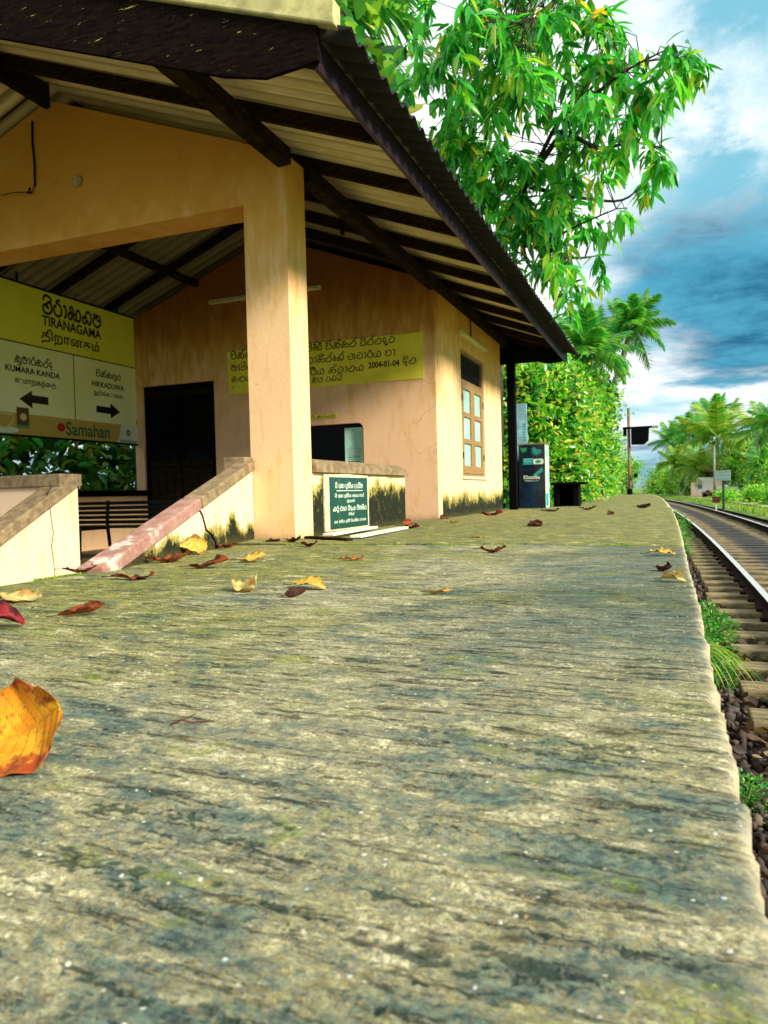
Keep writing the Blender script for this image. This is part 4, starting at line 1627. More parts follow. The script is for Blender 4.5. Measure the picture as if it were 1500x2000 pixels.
__________
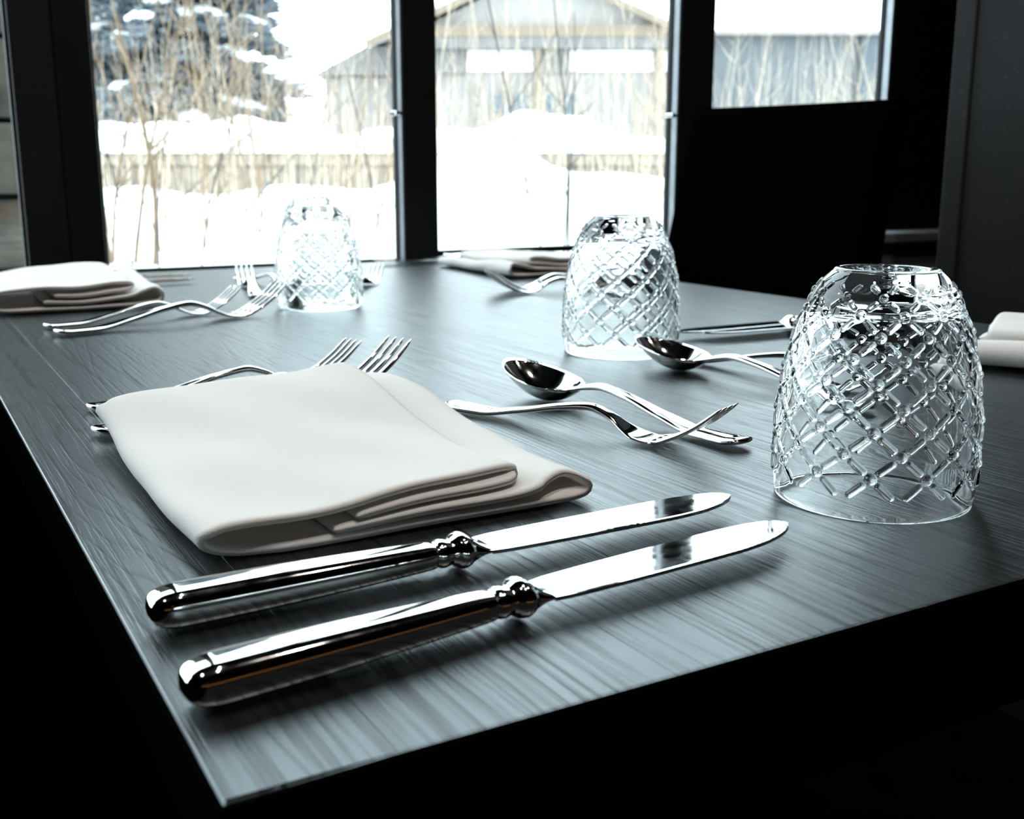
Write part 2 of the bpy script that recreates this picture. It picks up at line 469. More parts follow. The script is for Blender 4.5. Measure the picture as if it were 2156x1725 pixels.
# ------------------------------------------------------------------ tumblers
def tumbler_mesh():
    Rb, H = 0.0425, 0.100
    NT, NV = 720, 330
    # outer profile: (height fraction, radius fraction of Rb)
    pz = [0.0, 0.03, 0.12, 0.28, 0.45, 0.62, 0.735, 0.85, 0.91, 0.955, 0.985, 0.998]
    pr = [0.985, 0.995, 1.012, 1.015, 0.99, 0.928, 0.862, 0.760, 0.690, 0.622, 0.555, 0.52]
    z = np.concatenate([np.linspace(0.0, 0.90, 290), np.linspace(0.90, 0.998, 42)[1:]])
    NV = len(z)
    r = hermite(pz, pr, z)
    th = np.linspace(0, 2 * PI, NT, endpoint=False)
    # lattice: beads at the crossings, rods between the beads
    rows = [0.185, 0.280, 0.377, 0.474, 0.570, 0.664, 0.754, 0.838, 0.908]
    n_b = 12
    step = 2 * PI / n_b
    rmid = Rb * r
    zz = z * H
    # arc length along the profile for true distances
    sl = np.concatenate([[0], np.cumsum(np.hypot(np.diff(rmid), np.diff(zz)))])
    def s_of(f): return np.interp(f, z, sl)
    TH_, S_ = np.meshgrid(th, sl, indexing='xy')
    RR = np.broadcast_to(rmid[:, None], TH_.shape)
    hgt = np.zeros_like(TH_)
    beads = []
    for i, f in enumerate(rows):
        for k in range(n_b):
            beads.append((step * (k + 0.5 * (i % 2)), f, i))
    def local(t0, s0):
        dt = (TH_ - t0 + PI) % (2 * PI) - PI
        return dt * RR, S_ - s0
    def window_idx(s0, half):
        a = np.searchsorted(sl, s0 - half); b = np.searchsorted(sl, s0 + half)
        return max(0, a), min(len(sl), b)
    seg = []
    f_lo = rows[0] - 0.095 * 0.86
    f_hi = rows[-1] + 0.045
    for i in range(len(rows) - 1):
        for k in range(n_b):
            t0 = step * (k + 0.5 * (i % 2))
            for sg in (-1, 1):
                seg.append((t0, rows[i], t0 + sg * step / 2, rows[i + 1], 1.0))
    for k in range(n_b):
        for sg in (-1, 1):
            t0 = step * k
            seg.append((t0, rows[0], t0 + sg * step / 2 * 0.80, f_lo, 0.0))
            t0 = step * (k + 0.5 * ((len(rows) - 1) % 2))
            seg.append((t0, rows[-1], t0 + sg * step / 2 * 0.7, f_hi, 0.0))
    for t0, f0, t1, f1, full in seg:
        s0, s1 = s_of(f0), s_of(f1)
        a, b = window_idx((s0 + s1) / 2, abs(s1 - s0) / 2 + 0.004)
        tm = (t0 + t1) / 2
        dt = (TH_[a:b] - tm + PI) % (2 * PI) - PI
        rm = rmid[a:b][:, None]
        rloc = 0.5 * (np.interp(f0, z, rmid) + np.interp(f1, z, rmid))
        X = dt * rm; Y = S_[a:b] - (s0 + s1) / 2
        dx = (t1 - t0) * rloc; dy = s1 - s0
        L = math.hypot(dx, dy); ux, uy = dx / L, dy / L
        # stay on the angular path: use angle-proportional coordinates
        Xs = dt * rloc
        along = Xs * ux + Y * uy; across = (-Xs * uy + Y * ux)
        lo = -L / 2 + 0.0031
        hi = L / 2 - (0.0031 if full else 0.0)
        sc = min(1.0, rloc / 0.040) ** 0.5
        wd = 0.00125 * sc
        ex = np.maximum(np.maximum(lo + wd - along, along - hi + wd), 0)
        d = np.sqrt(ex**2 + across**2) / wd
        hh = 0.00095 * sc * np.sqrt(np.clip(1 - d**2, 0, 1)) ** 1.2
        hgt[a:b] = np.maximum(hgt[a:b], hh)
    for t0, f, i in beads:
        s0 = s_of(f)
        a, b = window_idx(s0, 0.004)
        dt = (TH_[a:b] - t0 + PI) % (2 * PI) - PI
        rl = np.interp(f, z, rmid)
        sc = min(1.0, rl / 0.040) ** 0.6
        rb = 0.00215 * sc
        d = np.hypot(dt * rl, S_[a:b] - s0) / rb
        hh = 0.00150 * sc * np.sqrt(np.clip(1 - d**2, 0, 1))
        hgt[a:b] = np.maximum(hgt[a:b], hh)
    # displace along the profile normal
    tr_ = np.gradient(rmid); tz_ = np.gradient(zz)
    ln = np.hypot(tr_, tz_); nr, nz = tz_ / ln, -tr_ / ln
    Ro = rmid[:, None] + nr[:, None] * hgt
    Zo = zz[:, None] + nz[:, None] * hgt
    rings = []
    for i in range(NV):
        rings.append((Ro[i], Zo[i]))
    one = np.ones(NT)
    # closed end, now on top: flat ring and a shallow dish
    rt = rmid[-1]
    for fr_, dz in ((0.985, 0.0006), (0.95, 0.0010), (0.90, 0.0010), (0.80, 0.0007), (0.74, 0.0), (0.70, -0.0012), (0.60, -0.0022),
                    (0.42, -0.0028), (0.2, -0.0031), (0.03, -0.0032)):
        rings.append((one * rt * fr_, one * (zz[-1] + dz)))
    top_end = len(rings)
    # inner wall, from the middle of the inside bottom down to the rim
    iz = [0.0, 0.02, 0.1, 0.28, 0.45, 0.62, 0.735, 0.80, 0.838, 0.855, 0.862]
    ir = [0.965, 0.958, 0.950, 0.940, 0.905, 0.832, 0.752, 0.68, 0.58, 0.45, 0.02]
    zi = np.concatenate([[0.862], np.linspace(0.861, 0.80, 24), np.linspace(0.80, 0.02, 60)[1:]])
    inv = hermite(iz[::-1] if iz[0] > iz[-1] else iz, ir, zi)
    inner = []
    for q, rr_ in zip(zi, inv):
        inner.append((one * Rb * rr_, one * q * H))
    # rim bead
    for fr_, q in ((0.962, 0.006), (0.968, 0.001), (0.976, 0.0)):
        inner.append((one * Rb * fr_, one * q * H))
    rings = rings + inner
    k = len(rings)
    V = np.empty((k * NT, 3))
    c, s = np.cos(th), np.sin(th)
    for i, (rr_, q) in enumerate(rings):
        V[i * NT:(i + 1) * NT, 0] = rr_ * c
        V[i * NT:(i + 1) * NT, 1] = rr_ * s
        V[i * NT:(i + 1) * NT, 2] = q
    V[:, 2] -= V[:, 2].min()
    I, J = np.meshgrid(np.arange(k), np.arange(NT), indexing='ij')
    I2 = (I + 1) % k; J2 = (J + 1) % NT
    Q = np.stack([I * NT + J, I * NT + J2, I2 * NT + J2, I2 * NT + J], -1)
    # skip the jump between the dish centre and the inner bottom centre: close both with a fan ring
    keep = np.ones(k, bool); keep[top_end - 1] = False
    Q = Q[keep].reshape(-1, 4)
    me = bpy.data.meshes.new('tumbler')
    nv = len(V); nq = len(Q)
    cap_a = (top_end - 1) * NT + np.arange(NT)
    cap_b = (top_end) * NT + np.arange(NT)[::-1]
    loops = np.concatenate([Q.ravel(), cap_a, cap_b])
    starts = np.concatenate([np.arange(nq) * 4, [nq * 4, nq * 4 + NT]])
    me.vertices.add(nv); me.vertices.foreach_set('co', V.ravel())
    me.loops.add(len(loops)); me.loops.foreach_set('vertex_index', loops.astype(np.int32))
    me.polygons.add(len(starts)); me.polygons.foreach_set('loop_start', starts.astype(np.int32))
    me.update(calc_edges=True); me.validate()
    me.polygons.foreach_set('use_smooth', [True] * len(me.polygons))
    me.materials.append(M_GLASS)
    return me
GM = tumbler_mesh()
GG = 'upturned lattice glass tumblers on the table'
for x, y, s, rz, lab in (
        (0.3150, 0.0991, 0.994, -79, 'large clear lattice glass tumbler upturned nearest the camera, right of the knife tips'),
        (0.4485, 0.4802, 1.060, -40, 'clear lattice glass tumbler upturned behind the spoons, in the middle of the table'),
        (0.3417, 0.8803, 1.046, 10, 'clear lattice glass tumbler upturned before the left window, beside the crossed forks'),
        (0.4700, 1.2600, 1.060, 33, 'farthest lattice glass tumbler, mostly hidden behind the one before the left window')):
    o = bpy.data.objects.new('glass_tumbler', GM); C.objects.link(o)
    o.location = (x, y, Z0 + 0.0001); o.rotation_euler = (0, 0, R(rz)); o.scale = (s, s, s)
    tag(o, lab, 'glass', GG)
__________
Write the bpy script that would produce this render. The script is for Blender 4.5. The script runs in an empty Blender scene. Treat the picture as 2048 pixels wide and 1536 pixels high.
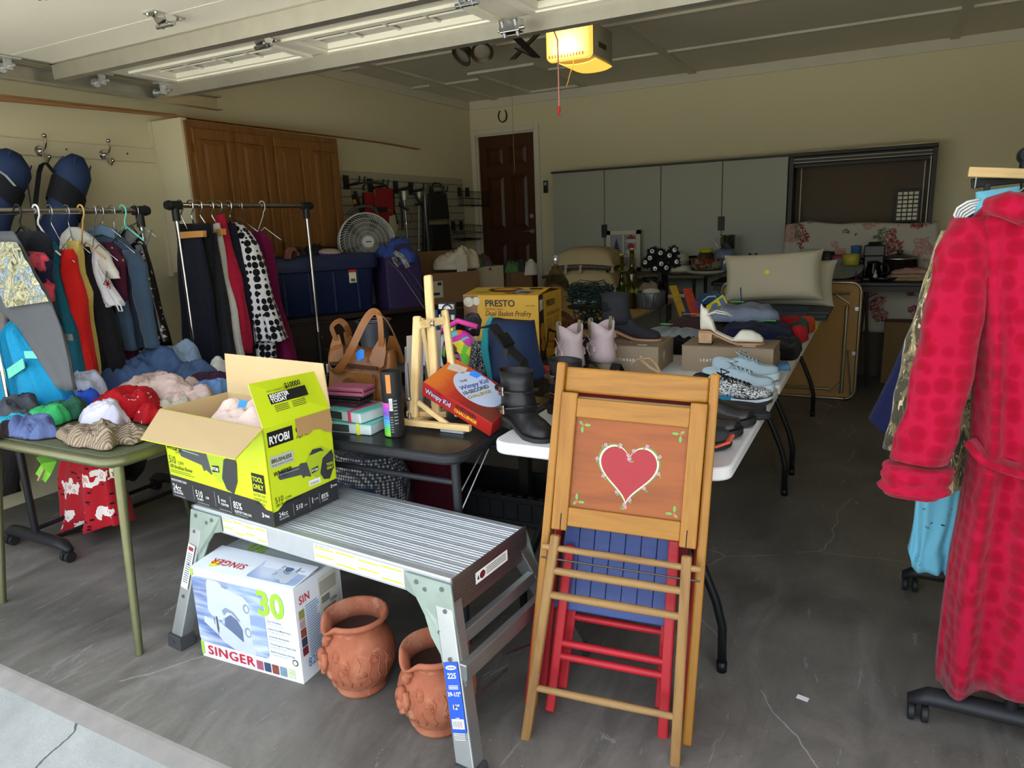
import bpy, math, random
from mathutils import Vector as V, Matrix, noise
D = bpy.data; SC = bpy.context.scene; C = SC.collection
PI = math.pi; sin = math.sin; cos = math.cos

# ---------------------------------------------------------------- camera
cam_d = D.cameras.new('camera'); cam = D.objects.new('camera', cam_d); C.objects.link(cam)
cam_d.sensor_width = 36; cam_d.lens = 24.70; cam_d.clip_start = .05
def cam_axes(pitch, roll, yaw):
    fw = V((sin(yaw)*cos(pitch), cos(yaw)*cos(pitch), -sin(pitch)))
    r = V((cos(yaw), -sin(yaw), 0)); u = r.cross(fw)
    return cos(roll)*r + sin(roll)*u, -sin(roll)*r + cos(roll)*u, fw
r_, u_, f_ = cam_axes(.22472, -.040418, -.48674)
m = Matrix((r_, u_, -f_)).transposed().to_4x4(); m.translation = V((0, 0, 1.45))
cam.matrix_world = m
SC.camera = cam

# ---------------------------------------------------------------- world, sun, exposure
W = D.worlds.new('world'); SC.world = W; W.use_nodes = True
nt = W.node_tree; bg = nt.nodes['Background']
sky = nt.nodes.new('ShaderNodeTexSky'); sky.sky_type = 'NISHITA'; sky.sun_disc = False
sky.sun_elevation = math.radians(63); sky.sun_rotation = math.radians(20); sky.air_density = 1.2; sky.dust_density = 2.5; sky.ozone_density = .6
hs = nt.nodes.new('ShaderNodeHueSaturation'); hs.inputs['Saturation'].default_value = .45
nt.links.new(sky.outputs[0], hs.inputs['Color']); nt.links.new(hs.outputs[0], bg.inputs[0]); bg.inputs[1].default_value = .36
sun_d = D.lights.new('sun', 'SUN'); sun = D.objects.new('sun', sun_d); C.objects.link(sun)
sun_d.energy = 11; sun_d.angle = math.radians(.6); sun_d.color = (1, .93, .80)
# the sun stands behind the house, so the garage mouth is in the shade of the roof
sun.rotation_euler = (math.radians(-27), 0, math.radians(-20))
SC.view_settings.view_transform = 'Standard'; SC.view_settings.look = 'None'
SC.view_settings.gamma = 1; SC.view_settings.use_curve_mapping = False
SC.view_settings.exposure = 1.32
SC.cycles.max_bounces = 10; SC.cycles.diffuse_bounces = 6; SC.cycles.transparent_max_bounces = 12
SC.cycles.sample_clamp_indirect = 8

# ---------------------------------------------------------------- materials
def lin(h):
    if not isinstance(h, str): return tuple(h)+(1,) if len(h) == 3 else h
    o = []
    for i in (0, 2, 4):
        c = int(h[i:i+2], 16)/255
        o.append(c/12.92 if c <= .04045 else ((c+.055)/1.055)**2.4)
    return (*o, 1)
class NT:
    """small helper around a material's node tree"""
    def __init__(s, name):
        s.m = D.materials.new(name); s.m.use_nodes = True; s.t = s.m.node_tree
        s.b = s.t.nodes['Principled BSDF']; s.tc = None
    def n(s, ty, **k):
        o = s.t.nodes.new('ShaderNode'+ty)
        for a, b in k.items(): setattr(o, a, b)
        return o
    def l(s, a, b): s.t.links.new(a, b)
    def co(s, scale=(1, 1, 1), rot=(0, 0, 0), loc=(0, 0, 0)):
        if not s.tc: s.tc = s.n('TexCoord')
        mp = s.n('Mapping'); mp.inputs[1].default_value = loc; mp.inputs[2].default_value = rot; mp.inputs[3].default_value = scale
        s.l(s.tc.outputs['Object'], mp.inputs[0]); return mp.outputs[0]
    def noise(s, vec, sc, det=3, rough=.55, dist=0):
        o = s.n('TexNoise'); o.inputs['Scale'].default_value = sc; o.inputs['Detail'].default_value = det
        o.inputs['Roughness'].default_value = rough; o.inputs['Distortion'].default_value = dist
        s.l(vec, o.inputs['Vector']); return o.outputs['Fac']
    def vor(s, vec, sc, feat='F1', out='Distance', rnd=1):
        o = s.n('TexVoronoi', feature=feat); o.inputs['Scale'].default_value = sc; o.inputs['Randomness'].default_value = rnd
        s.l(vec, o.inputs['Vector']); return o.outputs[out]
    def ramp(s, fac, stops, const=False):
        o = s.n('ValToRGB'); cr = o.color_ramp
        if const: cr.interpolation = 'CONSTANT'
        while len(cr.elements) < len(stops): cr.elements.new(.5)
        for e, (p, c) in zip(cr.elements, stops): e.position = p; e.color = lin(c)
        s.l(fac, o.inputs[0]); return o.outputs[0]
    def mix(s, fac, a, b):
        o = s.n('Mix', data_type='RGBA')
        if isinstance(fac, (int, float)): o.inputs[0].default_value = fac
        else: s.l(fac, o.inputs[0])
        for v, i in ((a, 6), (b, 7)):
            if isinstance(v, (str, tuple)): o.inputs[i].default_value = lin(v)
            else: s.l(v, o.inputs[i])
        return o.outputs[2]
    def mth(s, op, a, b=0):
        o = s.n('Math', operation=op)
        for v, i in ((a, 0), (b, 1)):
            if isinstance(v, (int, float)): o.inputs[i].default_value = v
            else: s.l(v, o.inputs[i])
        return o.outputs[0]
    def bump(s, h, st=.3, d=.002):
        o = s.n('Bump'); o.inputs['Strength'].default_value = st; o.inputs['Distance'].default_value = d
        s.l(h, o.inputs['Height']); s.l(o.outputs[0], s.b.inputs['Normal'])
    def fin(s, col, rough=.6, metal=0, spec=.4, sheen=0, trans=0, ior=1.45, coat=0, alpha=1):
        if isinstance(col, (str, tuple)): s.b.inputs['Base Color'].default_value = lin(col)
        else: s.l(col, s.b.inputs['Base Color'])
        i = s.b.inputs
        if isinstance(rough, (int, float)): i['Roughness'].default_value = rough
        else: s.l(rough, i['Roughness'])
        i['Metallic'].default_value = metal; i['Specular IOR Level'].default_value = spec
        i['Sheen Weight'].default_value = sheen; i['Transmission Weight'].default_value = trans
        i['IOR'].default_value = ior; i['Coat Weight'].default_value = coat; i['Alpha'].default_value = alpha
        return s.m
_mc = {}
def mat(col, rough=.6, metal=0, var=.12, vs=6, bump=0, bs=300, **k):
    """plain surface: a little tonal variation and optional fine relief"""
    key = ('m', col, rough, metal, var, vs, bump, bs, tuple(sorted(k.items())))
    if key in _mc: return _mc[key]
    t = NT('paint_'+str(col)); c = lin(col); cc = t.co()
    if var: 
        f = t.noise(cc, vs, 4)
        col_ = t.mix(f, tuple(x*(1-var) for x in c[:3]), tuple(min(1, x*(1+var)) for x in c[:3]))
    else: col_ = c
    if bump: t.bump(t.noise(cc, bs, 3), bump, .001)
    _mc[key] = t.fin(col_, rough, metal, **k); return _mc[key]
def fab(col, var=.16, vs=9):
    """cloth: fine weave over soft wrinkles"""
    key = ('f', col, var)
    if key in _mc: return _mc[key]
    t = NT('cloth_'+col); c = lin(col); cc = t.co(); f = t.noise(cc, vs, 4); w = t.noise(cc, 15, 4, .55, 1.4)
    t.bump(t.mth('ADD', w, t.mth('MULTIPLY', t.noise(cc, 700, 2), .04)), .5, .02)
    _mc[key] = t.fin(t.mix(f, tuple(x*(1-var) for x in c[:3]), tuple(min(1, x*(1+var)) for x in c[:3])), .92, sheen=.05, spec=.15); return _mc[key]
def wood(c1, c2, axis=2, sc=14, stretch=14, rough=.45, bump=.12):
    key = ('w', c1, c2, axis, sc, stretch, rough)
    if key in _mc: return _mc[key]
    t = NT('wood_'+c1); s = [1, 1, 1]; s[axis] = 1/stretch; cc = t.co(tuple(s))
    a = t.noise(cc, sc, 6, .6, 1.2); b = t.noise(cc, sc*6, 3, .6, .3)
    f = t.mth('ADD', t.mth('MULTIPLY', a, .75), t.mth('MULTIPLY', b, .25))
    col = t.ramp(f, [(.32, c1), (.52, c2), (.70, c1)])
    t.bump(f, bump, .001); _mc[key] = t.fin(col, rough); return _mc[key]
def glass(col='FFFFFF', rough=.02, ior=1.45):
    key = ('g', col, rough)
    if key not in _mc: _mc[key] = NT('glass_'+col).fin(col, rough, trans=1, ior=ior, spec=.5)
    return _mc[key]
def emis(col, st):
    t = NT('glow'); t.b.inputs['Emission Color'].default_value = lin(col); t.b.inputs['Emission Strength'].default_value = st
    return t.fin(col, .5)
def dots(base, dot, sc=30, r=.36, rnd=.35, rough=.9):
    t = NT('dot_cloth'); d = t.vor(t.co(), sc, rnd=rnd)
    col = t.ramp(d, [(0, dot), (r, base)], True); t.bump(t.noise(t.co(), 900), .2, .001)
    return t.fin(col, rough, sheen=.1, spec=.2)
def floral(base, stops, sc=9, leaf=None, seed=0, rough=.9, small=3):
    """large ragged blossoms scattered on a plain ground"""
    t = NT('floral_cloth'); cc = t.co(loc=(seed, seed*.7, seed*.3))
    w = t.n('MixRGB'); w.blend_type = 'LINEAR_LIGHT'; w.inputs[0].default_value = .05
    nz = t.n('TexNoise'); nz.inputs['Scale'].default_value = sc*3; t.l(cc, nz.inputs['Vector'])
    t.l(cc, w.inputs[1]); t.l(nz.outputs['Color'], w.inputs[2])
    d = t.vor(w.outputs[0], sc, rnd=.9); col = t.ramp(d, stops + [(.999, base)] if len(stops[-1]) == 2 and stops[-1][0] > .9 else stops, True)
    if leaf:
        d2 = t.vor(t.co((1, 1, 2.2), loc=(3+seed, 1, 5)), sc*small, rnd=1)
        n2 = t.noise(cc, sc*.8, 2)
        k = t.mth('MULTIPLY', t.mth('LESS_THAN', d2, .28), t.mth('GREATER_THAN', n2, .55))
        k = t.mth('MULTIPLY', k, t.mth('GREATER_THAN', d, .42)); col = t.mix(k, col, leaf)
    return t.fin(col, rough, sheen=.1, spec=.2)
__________
> _What this task involves_
Scan the listing above and copy all lines containing the word "pixels".

> _Result below_
Keep writing the Blender script for this image. This is part 4, starting at line 1627. More parts follow. The script is for Blender 4.5. Measure the picture as if it were 1500x2000 pixels.
Write part 2 of the bpy script that recreates this picture. It picks up at line 469. More parts follow. The script is for Blender 4.5. Measure the picture as if it were 2156x1725 pixels.
Write the bpy script that would produce this render. The script is for Blender 4.5. The script runs in an empty Blender scene. Treat the picture as 2048 pixels wide and 1536 pixels high.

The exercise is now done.